Apertura delle Moschee in Italia, un problema infinito

In Italia, com’è noto, non c’è un riconoscimento formale tra lo Stato italiano e l’Islam e la mancanza di un concordato dove vengano definite le linee guida per poter procedere all’apertura di una moschea provoca un enorme vuoto normativo non indifferente, che spesso e volentieri sfocia in problemi tra le Amministrazioni locali e l’Associazione Islamica che gestisce il luogo di culto, dove a pagare le conseguenze sono i fedeli.

Molti sono i casi in cui le diverse associazioni hanno riscontrato vari problemi come quelle di Milano in via Faà di Bruno, Roma, Mestre (Venezia), Cinisello Balsamo (Milano), Susegana (Treviso), ma la lista è ben più lunga. La motivazione principale è sempre la stessa: la struttura di preghiera è considerata “abusiva” proprio per la poca chiarezza delle norme sui Centri culturali islamici che, per “tecnicismi”, non sono riconosciuti come moschee, ma associazioni.

Per correttezza di informazione bisogna ricordare che alcune associazioni aprono i propri luoghi di culto in ex garage, sottoscala, negozi con vetrine oscurate, che non hanno i requisiti minimi per garantire la sicurezza di centinaia di fedeli intenti a pregare, mentre in altri luoghi, pur disponendo dei requisiti di legge, sorgono altre tipologie di problemi quali la destinazione d’uso incompatibile, violazione del vincolo di utilizzo dell’immobile adibito impropriamente a moschea in zone non classificate urbanisticamente come aree religiose e via dicendo.

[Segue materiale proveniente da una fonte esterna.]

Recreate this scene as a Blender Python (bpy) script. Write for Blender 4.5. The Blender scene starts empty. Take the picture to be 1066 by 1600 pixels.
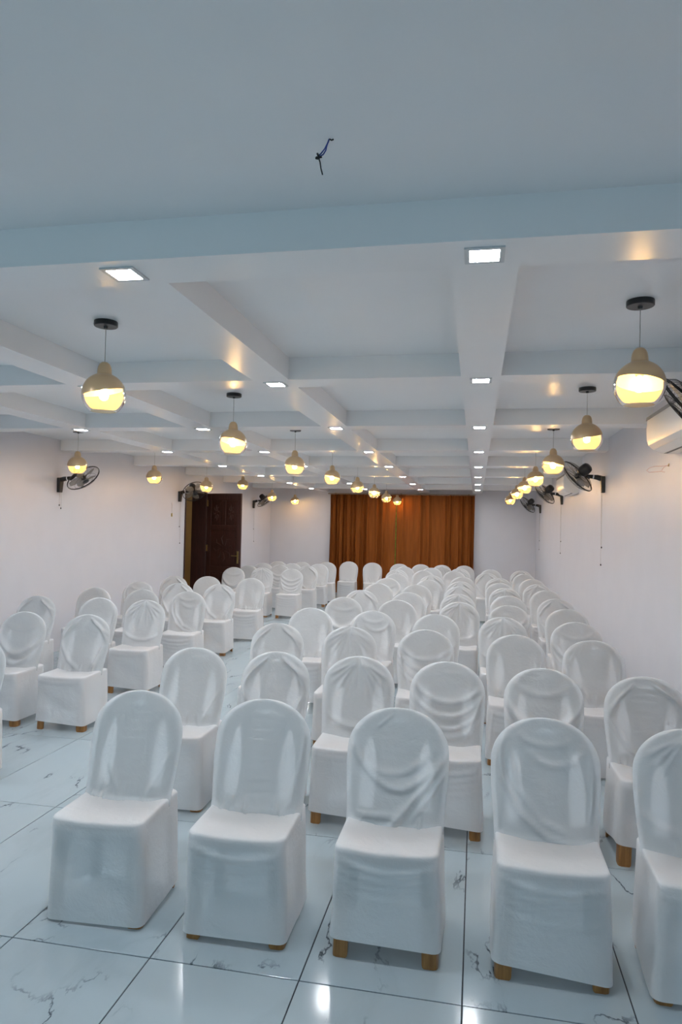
import bpy, math, random
import numpy as np
from mathutils import Vector, Matrix
PI = math.pi
random.seed(7)
scene = bpy.context.scene
COL = scene.collection

# ------------------------------------------------------------------ camera
CAM_H = 1.6929
YAW, PITCH, ROLL, FPX = 0.19358, 0.02235, 0.02168, 1082.7
def cam_axes():
    cy, sy = math.cos(YAW), math.sin(YAW)
    f = Vector((-sy*math.cos(PITCH), cy*math.cos(PITCH), math.sin(PITCH)))
    r = Vector((cy, sy, 0)); u = r.cross(f)
    cr, sr = math.cos(ROLL), math.sin(ROLL)
    return r*cr+u*sr, -r*sr+u*cr, f
R_, U_, F_ = cam_axes()
cd = bpy.data.cameras.new('camera'); cam = bpy.data.objects.new('camera', cd); COL.objects.link(cam)
m = Matrix.Identity(4)
for i in range(3):
    m[i][0] = R_[i]; m[i][1] = U_[i]; m[i][2] = -F_[i]
m[2][3] = CAM_H
cam.matrix_world = m
cd.sensor_fit = 'VERTICAL'; cd.sensor_height = 36.0; cd.lens = FPX/1600*36
cd.clip_start = 0.05; cd.clip_end = 200
scene.camera = cam

# ------------------------------------------------------------------ world, light, exposure
w = bpy.data.worlds.new('world'); scene.world = w; w.use_nodes = True
bg = w.node_tree.nodes['Background']; bg.inputs[0].default_value = (0.55, 0.75, 1.0, 1); bg.inputs[1].default_value = 0.26
def area(name, loc, rot, sx, sy, power, color):
    l = bpy.data.lights.new(name, 'AREA'); l.shape = 'RECTANGLE'; l.size = sx; l.size_y = sy
    l.energy = power; l.color = color
    o = bpy.data.objects.new(name, l); COL.objects.link(o); o.location = loc; o.rotation_euler = rot
    return o
# daylight coming in through the big windows behind the camera
area('daylight', (-1.95, -2.55, 1.45), (PI/2-.55, 0, 0), 5.6, 1.8, 25, (0.52, 0.88, 1.0))
LED_STRENGTH = 218.0
BULB_STRENGTH = 150.0
scene.view_settings.view_transform = 'Standard'
scene.view_settings.look = 'None'
scene.view_settings.gamma = 1.0
scene.view_settings.use_curve_mapping = False
scene.view_settings.exposure = 0.54

# ------------------------------------------------------------------ materials
def new_mat(name):
    mt = bpy.data.materials.new(name); mt.use_nodes = True
    nt = mt.node_tree
    return mt, nt, nt.nodes['Principled BSDF'], nt.nodes['Material Output']
def setp(b, **k):
    for kk, v in k.items():
        b.inputs[kk.replace('_', ' ')].default_value = v
def noise(nt, scale, detail=3, vec=None, rough=.5):
    n = nt.nodes.new('ShaderNodeTexNoise'); n.inputs['Scale'].default_value = scale
    n.inputs['Detail'].default_value = detail; n.inputs['Roughness'].default_value = rough
    if vec: nt.links.new(vec, n.inputs['Vector'])
    return n
def bump(nt, b, h, strength=.2, dist=.01):
    bp = nt.nodes.new('ShaderNodeBump'); bp.inputs['Strength'].default_value = strength; bp.inputs['Distance'].default_value = dist
    nt.links.new(h, bp.inputs['Height']); nt.links.new(bp.outputs[0], b.inputs['Normal'])
    return bp
def ramp(nt, fac, stops):
    r = nt.nodes.new('ShaderNodeValToRGB'); e = r.color_ramp.elements
    while len(e) < len(stops): e.new(.5)
    for i, (p, c) in enumerate(stops):
        e[i].position = p; e[i].color = (*c, 1)
    nt.links.new(fac, r.inputs[0]); return r
def simple(name, color, rough=.5, metal=0.0, nscale=0, namt=.08, bstr=0):
    mt, nt, b, out = new_mat(name)
    setp(b, Base_Color=(*color, 1), Roughness=rough, Metallic=metal)
    if nscale:
        tc = nt.nodes.new('ShaderNodeTexCoord')
        n = noise(nt, nscale, 4, tc.outputs['Object'])
        r = ramp(nt, n.outputs[0], [(.3, tuple(c*(1-namt) for c in color)), (.7, tuple(min(1, c*(1+namt)) for c in color))])
        nt.links.new(r.outputs[0], b.inputs['Base Color'])
        if bstr: bump(nt, b, n.outputs[0], bstr, .003)
    return mt
M = {}
M['wall'] = simple('wall_paint', (.665, .665, .715), .42, 0, 3.0, .015, .04)
M['ceiling'] = simple('ceiling_paint', (.88, .88, .89), .28, 0, 2.0, .012, .05)
M['grout'] = simple('dark_grout', (.035, .04, .05), .8, 0, 40, .3)
M['black'] = simple('black_plastic', (.012, .012, .014), .35, 0, 30, .2)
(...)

Ben conosciuta è la cosiddetta legge anti-moschee in vigore in Lombardia e varata dal Governo regionale a guida Roberto Maroni, che ha suscitato non poche polemiche soprattutto tra il Comune di Milano e la Regione accusata di ostacolare il diritto di culto. Come già sostenuto, servono regole chiare, perché i musulmani in Italia possano rispettarle, ma che siano leggi giuste.